## WHAT YOU NEED TO DO:
Write out exactly the lines from the start of the entries through the one that contains "SC = bpy.context.scene; COL = SC.collection", including both.

## EXERCISE INPUT:
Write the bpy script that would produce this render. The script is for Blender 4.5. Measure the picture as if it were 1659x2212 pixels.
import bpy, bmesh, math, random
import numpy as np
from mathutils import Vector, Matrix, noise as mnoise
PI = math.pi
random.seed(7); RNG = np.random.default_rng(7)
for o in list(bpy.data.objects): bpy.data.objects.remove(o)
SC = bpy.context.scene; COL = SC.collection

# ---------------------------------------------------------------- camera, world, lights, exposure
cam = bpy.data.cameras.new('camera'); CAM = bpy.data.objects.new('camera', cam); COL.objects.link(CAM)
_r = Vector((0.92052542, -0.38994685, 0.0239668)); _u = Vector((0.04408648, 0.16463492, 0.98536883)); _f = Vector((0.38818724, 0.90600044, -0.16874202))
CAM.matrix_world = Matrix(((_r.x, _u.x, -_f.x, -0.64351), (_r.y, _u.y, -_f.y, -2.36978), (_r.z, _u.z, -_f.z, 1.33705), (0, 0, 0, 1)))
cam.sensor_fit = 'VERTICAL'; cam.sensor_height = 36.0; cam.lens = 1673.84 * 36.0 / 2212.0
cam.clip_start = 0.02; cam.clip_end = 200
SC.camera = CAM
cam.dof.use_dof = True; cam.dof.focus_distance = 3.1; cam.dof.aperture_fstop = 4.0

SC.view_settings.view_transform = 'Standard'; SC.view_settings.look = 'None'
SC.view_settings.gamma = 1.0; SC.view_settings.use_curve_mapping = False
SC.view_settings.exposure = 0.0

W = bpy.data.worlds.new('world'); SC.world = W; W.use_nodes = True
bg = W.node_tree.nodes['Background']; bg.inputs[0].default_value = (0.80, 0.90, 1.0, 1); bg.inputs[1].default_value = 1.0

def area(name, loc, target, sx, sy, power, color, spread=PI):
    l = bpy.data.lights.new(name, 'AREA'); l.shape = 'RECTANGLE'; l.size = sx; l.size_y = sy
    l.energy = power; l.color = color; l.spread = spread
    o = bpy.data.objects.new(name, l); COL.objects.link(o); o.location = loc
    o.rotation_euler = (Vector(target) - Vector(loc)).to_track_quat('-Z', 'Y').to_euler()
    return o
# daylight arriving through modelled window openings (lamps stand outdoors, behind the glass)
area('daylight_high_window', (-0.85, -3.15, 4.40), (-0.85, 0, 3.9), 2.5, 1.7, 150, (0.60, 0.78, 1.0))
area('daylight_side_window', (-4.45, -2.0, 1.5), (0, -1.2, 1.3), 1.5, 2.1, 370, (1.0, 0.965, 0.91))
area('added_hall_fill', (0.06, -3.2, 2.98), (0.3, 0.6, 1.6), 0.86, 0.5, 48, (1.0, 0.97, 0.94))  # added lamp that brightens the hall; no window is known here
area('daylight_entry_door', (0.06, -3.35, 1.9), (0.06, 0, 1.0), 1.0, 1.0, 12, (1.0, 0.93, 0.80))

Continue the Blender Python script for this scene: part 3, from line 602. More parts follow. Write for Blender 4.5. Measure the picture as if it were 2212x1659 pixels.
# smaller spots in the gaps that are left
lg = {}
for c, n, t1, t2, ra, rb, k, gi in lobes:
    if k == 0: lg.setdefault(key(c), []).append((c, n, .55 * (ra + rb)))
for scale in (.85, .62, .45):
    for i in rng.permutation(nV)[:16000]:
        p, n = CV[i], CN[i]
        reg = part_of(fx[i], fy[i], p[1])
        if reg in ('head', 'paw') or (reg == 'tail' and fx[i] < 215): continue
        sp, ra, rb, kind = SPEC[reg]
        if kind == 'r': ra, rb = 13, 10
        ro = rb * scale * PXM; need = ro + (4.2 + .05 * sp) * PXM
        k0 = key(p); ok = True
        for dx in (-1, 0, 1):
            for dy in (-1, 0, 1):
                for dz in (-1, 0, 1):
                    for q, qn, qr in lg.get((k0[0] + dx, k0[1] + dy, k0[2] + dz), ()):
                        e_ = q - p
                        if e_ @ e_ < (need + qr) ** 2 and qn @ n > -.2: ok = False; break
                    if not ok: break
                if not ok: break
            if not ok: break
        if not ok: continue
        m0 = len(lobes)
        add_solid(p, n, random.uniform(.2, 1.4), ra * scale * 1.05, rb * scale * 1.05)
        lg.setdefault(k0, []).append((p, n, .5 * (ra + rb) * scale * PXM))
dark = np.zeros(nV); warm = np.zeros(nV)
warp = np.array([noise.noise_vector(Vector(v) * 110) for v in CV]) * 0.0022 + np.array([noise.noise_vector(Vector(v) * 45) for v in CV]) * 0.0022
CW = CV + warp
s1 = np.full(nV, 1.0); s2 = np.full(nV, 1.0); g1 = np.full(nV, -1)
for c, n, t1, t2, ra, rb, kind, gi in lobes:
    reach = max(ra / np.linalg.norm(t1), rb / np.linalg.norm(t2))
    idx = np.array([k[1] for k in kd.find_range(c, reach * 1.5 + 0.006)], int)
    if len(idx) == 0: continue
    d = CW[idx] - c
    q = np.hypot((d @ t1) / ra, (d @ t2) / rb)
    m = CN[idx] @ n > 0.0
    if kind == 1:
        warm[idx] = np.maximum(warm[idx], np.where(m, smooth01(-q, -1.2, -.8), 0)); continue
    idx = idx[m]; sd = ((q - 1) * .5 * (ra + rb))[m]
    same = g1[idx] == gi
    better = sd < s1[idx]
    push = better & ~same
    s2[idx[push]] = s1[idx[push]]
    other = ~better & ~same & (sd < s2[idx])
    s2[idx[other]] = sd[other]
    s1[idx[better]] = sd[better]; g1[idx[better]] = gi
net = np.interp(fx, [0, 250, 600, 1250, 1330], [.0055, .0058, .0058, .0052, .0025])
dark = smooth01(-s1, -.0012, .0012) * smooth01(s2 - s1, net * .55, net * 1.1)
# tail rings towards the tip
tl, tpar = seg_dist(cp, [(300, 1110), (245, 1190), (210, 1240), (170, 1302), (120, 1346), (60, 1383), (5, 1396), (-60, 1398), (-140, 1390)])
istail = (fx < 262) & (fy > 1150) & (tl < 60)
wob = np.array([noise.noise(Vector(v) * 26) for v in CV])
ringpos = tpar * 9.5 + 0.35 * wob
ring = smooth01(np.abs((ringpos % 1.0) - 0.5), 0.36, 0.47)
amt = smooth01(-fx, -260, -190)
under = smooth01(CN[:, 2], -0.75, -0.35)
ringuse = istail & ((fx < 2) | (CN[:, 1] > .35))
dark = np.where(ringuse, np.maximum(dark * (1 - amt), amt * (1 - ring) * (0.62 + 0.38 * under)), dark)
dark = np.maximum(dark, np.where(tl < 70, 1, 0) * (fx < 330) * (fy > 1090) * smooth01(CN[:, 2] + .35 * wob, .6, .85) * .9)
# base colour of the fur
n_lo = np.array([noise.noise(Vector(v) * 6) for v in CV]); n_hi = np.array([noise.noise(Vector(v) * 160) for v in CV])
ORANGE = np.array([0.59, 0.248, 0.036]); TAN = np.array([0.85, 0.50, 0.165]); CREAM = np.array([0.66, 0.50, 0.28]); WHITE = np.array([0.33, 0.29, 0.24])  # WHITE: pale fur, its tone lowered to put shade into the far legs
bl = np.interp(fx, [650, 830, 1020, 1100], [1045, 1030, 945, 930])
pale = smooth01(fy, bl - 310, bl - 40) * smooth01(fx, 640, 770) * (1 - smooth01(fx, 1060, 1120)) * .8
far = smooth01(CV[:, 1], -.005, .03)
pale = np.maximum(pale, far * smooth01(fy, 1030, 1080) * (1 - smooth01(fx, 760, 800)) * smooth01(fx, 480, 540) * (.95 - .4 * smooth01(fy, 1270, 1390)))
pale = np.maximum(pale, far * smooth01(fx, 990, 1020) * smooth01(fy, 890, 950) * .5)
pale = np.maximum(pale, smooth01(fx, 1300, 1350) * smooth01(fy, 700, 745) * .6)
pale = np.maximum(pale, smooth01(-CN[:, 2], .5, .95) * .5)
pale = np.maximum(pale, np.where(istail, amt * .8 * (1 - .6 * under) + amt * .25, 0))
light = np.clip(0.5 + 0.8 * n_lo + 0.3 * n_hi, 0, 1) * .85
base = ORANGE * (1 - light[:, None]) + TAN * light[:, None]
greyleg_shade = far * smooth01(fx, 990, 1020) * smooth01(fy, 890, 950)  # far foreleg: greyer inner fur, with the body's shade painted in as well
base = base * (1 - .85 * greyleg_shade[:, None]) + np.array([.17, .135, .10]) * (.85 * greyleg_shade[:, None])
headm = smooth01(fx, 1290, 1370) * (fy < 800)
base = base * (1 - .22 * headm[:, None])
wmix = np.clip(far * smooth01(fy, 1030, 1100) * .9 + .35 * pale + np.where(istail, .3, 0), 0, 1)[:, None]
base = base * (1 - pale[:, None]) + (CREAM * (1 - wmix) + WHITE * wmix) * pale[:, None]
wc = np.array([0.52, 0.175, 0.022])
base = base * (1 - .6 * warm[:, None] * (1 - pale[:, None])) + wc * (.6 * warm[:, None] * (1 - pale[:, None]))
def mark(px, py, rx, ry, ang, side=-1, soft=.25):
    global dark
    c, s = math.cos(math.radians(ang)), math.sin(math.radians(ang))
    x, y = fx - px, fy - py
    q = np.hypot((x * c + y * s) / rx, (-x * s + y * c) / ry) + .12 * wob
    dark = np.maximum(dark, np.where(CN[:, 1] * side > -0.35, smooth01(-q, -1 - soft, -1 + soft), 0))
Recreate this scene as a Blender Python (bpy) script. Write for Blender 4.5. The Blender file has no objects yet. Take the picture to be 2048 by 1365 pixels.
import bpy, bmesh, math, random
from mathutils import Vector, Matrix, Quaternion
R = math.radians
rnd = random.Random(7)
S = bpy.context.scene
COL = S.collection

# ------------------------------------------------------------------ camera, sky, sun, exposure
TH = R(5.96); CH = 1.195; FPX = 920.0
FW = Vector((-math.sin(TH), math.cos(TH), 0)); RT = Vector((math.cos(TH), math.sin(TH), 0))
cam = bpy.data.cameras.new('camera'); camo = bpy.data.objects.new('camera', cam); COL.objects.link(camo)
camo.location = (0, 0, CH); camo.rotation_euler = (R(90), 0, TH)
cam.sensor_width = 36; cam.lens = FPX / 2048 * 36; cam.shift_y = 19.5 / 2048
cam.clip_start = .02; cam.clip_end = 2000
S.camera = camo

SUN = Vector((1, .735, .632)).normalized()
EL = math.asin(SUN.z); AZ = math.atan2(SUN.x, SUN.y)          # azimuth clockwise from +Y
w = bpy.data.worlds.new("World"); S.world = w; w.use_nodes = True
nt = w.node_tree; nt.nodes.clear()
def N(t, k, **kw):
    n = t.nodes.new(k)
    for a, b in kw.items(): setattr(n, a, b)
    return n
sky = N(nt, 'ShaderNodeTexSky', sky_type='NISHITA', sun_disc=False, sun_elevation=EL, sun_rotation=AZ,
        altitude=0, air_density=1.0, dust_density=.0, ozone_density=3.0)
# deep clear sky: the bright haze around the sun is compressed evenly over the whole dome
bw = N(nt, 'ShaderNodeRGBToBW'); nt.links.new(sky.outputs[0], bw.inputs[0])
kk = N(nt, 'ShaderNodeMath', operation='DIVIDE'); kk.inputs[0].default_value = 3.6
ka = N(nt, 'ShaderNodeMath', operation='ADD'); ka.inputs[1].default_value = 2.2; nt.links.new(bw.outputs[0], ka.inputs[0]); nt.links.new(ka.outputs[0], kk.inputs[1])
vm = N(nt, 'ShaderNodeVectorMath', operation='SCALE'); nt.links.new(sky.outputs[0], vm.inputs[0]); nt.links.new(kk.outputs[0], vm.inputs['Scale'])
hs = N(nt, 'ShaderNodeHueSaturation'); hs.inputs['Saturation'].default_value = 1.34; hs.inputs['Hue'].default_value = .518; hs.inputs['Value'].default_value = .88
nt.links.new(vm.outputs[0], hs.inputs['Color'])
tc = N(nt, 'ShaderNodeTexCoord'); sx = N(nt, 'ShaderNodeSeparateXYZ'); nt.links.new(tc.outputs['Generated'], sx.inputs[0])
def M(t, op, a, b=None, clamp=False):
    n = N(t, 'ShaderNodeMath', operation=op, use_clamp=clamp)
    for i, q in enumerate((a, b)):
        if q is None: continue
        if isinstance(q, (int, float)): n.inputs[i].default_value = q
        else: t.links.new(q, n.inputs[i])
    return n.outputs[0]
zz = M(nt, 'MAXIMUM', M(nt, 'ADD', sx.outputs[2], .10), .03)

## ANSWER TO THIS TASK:
Write the bpy script that would produce this render. The script is for Blender 4.5. Measure the picture as if it were 1659x2212 pixels.
import bpy, bmesh, math, random
import numpy as np
from mathutils import Vector, Matrix, noise as mnoise
PI = math.pi
random.seed(7); RNG = np.random.default_rng(7)
for o in list(bpy.data.objects): bpy.data.objects.remove(o)
SC = bpy.context.scene; COL = SC.collection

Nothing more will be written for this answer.